ST. PAUL (AP) -- There's no magic formula for what constitutes a quality school, but new reports show common themes among struggling schools in Minnesota.
And with its initial investigation complete, state education officials hope to develop a system that can help every school improve.
After studying each of the 56 schools singled out last year for not making the grade, the state education department has compiled its most detailed look at what's going wrong.
High rates of poverty among students and large numbers of non-English speakers were already familiar issues at the schools that made the "needs improvement" list in December.
But state officials believe their new accountability system goes beyond such demographic issues and has given them a better sense of what's going on inside classrooms.
Curriculum and staff development, areas often difficult to measure, were two of the biggest problems in the specified schools, said Jessie Montano, assistant commissioner of the Minnesota Department of Children, Families and Learning.

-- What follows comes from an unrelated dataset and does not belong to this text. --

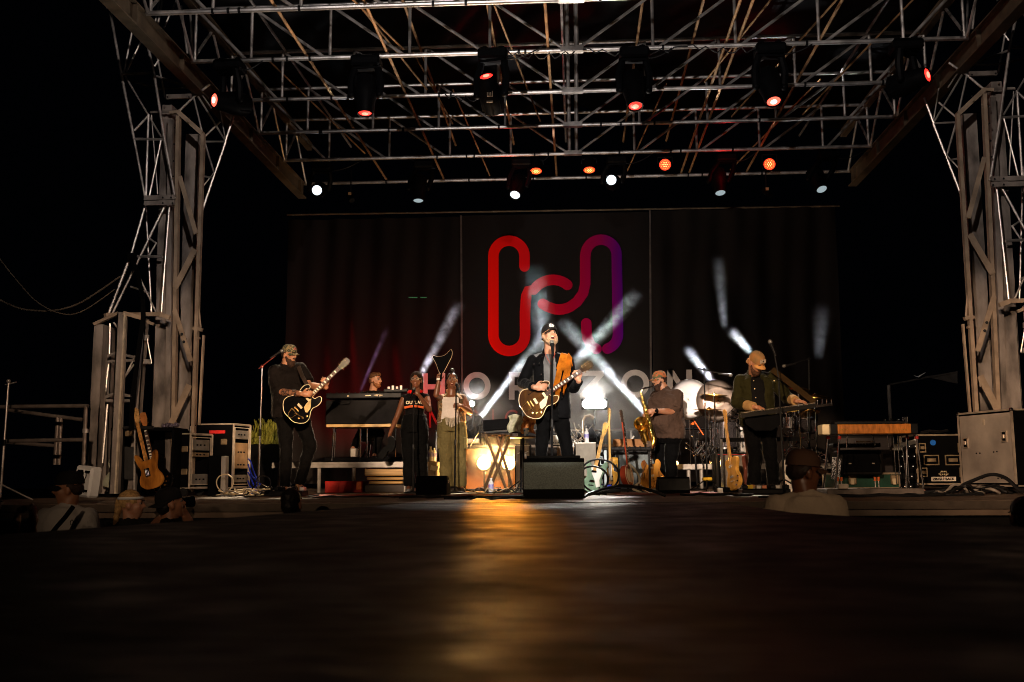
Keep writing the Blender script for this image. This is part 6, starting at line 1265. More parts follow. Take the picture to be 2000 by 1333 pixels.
q = MB(); Mx = M @ Matrix.Translation((.0, .02, .024)); Rm = M.to_3x3(); q.cbox(Mx @ V((0, 0, 0)), (.1, .07, .006), .003, Rm); pl = tag(q.build('spring_plate', blackm), 'black spring cavity cover with three springs on the back of the sunburst guitar', 'cover plate'); q = MB(); [q.tube(Mx @ V((-.035, -.018 + .018 * i, .006)), Mx @ V((.035, -.018 + .018 * i, .006)), .004) for i in range(3)]; q.build('spring', chrome, pl)
M = gframe(P(304, 925, 12.35), P(278, 800, 12.3), (-.1, -1, .05))
guitar('electric_guitar', 'dark guitar half hidden behind the sunburst one on the left rack', 'guitar', M, 'semi', gloss, None, group='guitars on the left rack', headm=mat('orange_head', (.45, .17, .05), .4), neckm=mat('orange_maple', (.45, .18, .05), .4), neck=.58)
M = gframe(P(222, 935, 12.3), P(222, 830, 12.3), (-.4, -1, 0))
q = MB(); q.prism([(x * .0068, -y * .0068) for x, y in crom([(-3, -22), (12, -24), (12, 30), (-13, 30), (-16, 22), (-10, 10), (-4, 2), (-8, -10)], 4)], at(FRONT, P(221, 917, 12.3)), -.02, .02); tag(q.build('electric_guitar', mat('pale_sea_green', (.3, .32, .24), .4)), 'pale grey-green guitar body standing at the left end of the rack', 'guitar')
# white plastic case at the far left
wc = thing('plastic_case', 'tilted white plastic case with a dark oval window beside the tower foot', 'case', P(170, 972, 9.4)); R = Matrix.Rotation(RD(6), 3, 'Y') @ Matrix.Rotation(RD(-28), 3, 'Z'); c = P(171, 941, 9.3)
q = MB(); q.cbox(c, (.24, .12, .28), .02, R); q.build('shell', white, wc); F2 = R @ FRONT
Mf = at(F2, c - R @ V((0, .0, 0))); o = [(-.035, -.1), (.035, -.1), (.045, -.07), (.05, .07), (.035, .1), (-.035, .1), (-.05, .07), (-.05, -.07)]
q = MB(); q.prism([(x * 1.2 - .03, y * 1.12) for x, y in o], Mf, .058, .066); q.build('window_rim', white, wc); q = MB(); q.prism([(x - .03, y) for x, y in o], Mf, .064, .069); q.build('dark_window', gloss, wc)
for y in (-.08, .09): q = MB(); q.box(Mf @ V((.07, y, .066)), (.05, .02, .02), R); q.build('latch', black, wc)
q = MB(); q.path([Mf @ V((.045, .1 - .2 * i / 8, .064 + .002 * (i % 2))) + R @ V((.01 * sin(i), 0, 0)) for i in range(9)], .004); q.build('groove', black, wc)
# railings at left
for pts, lab in ((((0, 795, 172, 793), (168, 793, 163, 908), (8, 862, 163, 859)), 'front guard rail at the left end of the stage'), (((15, 801, 160, 820), (113, 815, 107, 908), (119, 815, 115, 908), (9, 864, 107, 871)), 'second guard rail behind, its two posts close together')):
    t = thing('guard_rail', lab, 'railing', P(100, 905, 10.6), 'guard rails at the left end of the stage')
    for i, a in enumerate(pts): q = MB(); Yr = 10.6 if pts[0][0] == 0 else 11.3; q.tube(P(a[0], a[1], Yr), P(a[2], a[3], Yr), .021, n=10); q.build('rail' if abs(a[2] - a[0]) > 20 else 'post', mat('dull_galvanised', (.3, .25, .22), .35, .7, bump=.2), t)
q = MB(); q.tube(P(167.5, 838, 10.6), P(167, 846, 10.6), .034, n=10); tag(q.build('pipe_clamp', steel), 'clamp around the post of the front guard rail', 'clamp')
sp_ = MB(); sp_.box((-7.0, 11.6, -.08), (1.7, 3.2, .1)); [sp_.box((-7.8 + i * .8, 10.1, -.75), (.07, .07, 1.3)) for i in range(3)]
tag(sp_.build('side_landing', mat('dark_landing', (.05, .04, .035), .7)), 'dark steel landing below the guard rails left of the stage', 'landing')
# ================================================================ RISERS, KEYBOARDS
alr = mat('riser_aluminium', (.24, .22, .2), .4, .4)
def riser(label, x0, x1, yt, Y, dep, legs):
    a, b = P(x0, yt, Y), P(x1, yt, Y); z = a.z; t = thing('stage_riser', label, 'riser', V(((a.x + b.x) / 2, Y, 0)), 'platforms on the stage'); cx = (a.x + b.x) / 2; w_ = b.x - a.x
    q = MB(); q.box((cx, Y + dep / 2, z - .03), (w_, dep, .05)); q.build('deck', blackm, t)
    q = MB(); [q.box((cx, Y - .012, z - .03 - k * .045), (w_, .024, .03)) for k in (0, 1)]; q.box((cx, Y - .004, z - .055), (w_, .016, .08)); q.build('edge_rail', alr, t)
    for px in legs: q = MB(); p_ = P(px, 900, Y); q.tube((p_.x, Y + .05, 0), (p_.x, Y + .05, z - .08), .028, n=10); q.build('leg', alr, t)
    return t, z
t, zk = riser('black platform with a silver edge under the keyboards', 532, 815, 902, 14.9, 2.0, (545, 622, 690, 790))
t, zd = riser('drum platform with a silver edge behind the saxophone player', 1318, 1660, 905, 15.7, 2.4, (1345, 1370, 1500, 1640))
# guard rail across the back
t = thing('guard_rail', 'long horizontal rail running behind the band from the olive trousers to the drums', 'railing', P(1060, 950, 17.8)); q = MB(); q.tube(P(850, 842, 17.8), P(1400, 838, 17.8), .022); q.build('rail', chrome, t)
for px in (852, 1148, 1233, 1395): q = MB(); a = P(px, 842, 17.8); q.tube(V((a.x, a.y, 0)), a, .018); q.build('post', alr, t)
for px, pz in ((1192, 905), ): pass
kz = P(700, 833, 14.75)
kb = thing('keyboard', 'long black stage keyboard with a pale V shaped crest on its back panel', 'keyboard', P(708, 780, 14.8)); c, d = pbox(636, 767, 784, 779, 14.8, .38)
q = MB(); q.cbox(c, d, .01); q.build('body', black, kb); q = MB(); [q.tube(c + V((-.5 + i * .09, -.1, d.z / 2)), c + V((-.5 + i * .09, -.1, d.z / 2 + .02)), .008) for i in range(12)]; q.build('knob', black, kb)
q = MB(); cr = P(739, 774, 14.795); [q.box(cr + V((sx * (.012 + .016 * k), -.002, .012 - .0)), (.006, .004, .035 - .008 * k), Matrix.Rotation(sx * -.45, 3, 'Y')) for k in range(4) for sx in (-1, 1)]; q.box(P(719, 773, 14.792), (.08, .003, .012)); q.box(P(680, 774, 14.792), (.025, .003, .018)); q.build('crest_print', mat('cream_print', (0, 0, 0)), kb)
q = MB(); q.path([P(650, 781, 14.76), P(668, 789, 14.76), P(682, 787, 14.76), P(688, 779, 14.76)], .006); tag(q.build('audio_cable', rubber), 'cable drooping under the left half of the long keyboard', 'cable')
ob = thing('organ_case', 'deep black keyboard case with a light wood underside below the long keyboard', 'organ', P(706, 832, 14.8)); c, d = pbox(635, 781, 778, 829, 14.85, .55); q = MB(); q.cbox(c, d, .012); q.build('case_body', mat('dull_black', (.009, .0085, .009), .7, spec=.05), ob)
q = MB(); q.box(c + V((0, -.0, -d.z / 2 - .022)), (d.x * .97, d.y * .95, .04)); q.build('wood_underside', mat('pale_plywood', (.55, .36, .15), .5, var=.3, vscale=6, stretch=(1, 4, 1)), ob)
for px in (652, 656, 704, 717, 772): q = MB(); a = P(px, 836, 14.95 if px != 656 else 15.2); b = P(px - (4 if px in (652, 656) else 1), 895, a.y); b.z = zk; q.tube(b, a, .012); q.build('leg', chrome, ob)
sd_ = thing('synthesizer', 'small keyboard with flashing buttons at the right end of the organ case', 'keyboard', P(765, 765, 14.9)); q = MB(); c = P(775, 764, 15.0); q.cbox(c, (.35, .2, .05), .01); q.build('body', black, sd_); q = MB(); [q.box(c + V((-.1 + i * .06, -.1, .04)), (.03, .02, .03 + .03 * (i % 2))) for i in range(4)]; q.build('button', mat('lit_buttons', (.4, .3, .25), .4, emit=(1, .6, .4), estr=.6), sd_)
t = thing('stool', 'padded stool the keyboard player sits on', 'stool', V((P(724, 850, 15.95).x, 15.95, zk))); sz_ = P(724, 846, 15.95).z - .13; q = MB(); q.lathe([(0, 0), (.17, .0), (.18, .05), (.16, .08), (0, .085)], V((t.location.x, 15.95, sz_)), (0, 0, 1), 20); q.build('seat', vinyl, t)
for a in (30, 150, 270): q = MB(); q.tube(V((t.location.x, 15.95, sz_)), V((t.location.x + .22 * cos(RD(a)), 15.95 + .22 * sin(RD(a)), zk)), .014); q.build('leg', chrome, t)
q = MB(); c, d = pbox(684, 876, 695, 893, 15.2, .2); q.cbox(c, d, .008); tag(q.build('pedal_block', alu), 'small silver pedal block on the keyboard platform', 'pedal')
q = MB(); c, d = pbox(633, 893, 815, 901, 14.95, .06, zk); q.cbox(c, d, .006); tag(q.build('kick_board', blackm), 'low black board along the front of the keyboard platform', 'board')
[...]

--Sometimes a school's fifth-grade teacher didn't know where the fourth-grade teacher left off the previous spring. For example, the report for Warren Elementary near East Grand Forks said teachers often weren't aware what other teachers in the school were covering.
--In more than one case, teachers weren't aware of the subject areas their students were expected to know for the math tests each third- and fifth-grader has taken the past four years. Teachers at LeRoy Elementary in southeastern Minnesota said they weren't familiar with the math-test specifications, the school's report said.
--School districts sometimes did a good job training teachers for a new curriculum but fell behind years later when more and more new teachers arrived and assumed assignments for which others had been trained.